Based on the passage below, answer the question.

Political legitimacy and why it matters: Political legitimacy refers to the widely held belief that a government’s authority is rightful and should be obeyed. It matters because legitimacy lowers the costs of rule: citizens comply with laws, pay taxes, and accept policy losses without constant coercion. When legitimacy erodes, states often face protest, elite defection, or abrupt institutional breakdown.

Sources of legitimacy: Legitimacy can be grounded in procedures (free elections, lawful succession), performance (economic growth, public services), and identity-based narratives (nationalism, shared history). These sources often overlap, but regimes typically emphasize those most compatible with their institutions.

China—performance and nationalism: In the People’s Republic of China, the ruling party has historically emphasized performance legitimacy, tying public acceptance to rising living standards, infrastructure expansion, and administrative competence. Nationalist education and historical memory also reinforce claims that centralized rule protects sovereignty and social order. When growth slows, the regime often compensates by highlighting stability and national pride.
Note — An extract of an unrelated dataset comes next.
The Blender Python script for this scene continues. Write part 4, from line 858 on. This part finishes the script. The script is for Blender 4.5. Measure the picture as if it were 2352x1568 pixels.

Russia—state capacity and national narrative: In post-Soviet Russia, legitimacy has frequently been linked to restoring state capacity after periods of disorder, alongside appeals to national revival. Economic stabilization and predictable governance can bolster support, while cultural narratives frame strong leadership as a remedy for fragmentation. However, heavy reliance on identity-based legitimacy can be brittle if daily governance appears arbitrary.

Factors shaping legitimacy: Economic performance, cultural norms about authority, and historical experiences—such as past instability or external threat—shape what citizens view as “rightful” rule. Institutional design also matters: where competitive elections are weak, leaders tend to stress order, competence, and national cohesion.

Consequences of weak legitimacy: When legitimacy is low, governments must spend more on surveillance and coercion, which can further alienate the public. Over time, low legitimacy increases the likelihood of instability, leadership turnover, or regime change, especially if elites stop believing the system can endure.

Which example illustrates a successful strategy for maintaining legitimacy?